The report goes on to suggest ways that global textile industries may become more eco-conscious. One of their suggestions is that people lease clothes and return them at the end of the month or season, so that garments can be lent to someone else. That way, the consumer can buy more expensive and durable clothing that can worn for years to come.

How does that sound to you? Lend your clothing to complete strangers like you do a library book? It’s surprising that the fine scholars at Cambridge could even create such a preposterous idea.

Morally it is a noble, yet idealistic approach to the looming threat that is global warming. Realistically, though, it would never happen.

First of all, the majority of Americans will buy mass amounts of trendy garments from cheap chain stores like Target or Old Navy like clockwork every season. The manufacturers aren’t going to stop creating their products just to help make the world a better place.

They are going to keep selling and we are going to keep buying. The majority of Americans don’t care about the environment like they should, and it’s certainly not going to stop them from buying those new marked-down boots at Macy’s.

But that’s not all the report had to say. It went on to suggest different tactics one can do to care for our garments in a more eco-friendly manner. One example: Buy more synthetic fabrics because they require less hot water and less ironing. The report also suggests that consumers air dry their garments and throw away their tumble dryers because they require huge amounts of energy.

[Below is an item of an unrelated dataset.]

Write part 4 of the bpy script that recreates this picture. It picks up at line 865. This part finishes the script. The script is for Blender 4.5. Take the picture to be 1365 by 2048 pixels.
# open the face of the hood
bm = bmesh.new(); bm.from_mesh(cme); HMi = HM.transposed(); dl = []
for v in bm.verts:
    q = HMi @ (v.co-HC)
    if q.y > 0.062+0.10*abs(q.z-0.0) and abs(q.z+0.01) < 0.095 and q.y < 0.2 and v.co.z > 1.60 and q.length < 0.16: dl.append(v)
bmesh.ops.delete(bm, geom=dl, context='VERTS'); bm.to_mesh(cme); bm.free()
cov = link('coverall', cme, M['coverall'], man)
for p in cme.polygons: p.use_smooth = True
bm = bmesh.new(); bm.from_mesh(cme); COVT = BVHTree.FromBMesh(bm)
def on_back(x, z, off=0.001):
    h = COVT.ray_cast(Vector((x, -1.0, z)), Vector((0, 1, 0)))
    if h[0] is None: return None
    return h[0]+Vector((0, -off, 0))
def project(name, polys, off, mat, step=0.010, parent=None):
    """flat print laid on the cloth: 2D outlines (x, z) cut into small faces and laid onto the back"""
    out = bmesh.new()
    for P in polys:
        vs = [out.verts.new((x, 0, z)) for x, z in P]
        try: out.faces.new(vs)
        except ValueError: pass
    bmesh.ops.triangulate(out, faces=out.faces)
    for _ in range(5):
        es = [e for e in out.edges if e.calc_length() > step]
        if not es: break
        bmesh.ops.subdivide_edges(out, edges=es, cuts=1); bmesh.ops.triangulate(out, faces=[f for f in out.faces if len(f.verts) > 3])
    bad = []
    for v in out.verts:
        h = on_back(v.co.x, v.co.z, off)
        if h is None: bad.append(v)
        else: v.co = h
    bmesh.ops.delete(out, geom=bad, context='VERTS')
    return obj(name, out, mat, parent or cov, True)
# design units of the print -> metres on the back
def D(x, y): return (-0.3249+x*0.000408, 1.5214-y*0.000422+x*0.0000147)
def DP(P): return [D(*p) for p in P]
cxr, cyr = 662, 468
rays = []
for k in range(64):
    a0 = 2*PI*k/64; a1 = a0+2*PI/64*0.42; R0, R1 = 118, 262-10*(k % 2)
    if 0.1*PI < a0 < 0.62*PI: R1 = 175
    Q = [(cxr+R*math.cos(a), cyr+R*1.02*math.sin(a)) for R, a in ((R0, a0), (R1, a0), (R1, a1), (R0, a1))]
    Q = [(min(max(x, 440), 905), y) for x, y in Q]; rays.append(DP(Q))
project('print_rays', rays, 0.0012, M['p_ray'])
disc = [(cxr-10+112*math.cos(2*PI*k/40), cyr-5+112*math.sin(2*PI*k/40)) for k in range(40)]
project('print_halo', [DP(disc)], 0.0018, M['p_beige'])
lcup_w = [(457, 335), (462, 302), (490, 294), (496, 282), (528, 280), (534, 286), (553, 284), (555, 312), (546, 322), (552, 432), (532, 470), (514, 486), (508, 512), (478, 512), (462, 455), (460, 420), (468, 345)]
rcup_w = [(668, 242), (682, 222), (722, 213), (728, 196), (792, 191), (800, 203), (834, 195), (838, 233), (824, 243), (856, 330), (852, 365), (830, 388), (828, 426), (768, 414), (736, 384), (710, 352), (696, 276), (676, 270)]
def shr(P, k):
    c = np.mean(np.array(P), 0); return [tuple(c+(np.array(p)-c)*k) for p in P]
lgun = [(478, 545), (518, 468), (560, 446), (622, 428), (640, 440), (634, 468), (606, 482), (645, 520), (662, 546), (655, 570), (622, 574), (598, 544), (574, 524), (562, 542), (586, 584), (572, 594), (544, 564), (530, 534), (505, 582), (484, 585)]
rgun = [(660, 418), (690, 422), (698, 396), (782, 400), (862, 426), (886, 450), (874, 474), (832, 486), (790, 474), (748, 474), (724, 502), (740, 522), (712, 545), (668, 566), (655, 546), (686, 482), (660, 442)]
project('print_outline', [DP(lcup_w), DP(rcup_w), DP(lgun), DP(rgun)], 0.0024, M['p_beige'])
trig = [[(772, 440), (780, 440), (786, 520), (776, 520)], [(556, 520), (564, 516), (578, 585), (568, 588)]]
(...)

It is highly unlikely that Americans, or people from other countries for that matter, will take these suggestions to heart. Can you imagine your neighbor suddenly hanging all of her clothes on a line outside her house, with her dryer sitting on her front lawn next to the garbage bags? We are too technologically dependent in this country to go back to the old ways of living. It’s just not going to happen.

So what do we do about all this? We’re in quite the conundrum. The best thing to do is to be as aware of your environment as possible and to understand the consequences of your actions, whether that is buying a new shirt every week or throwing your Coke cans in the trash. Our world is a fragile place, so let’s try and keep it around for as long as we can.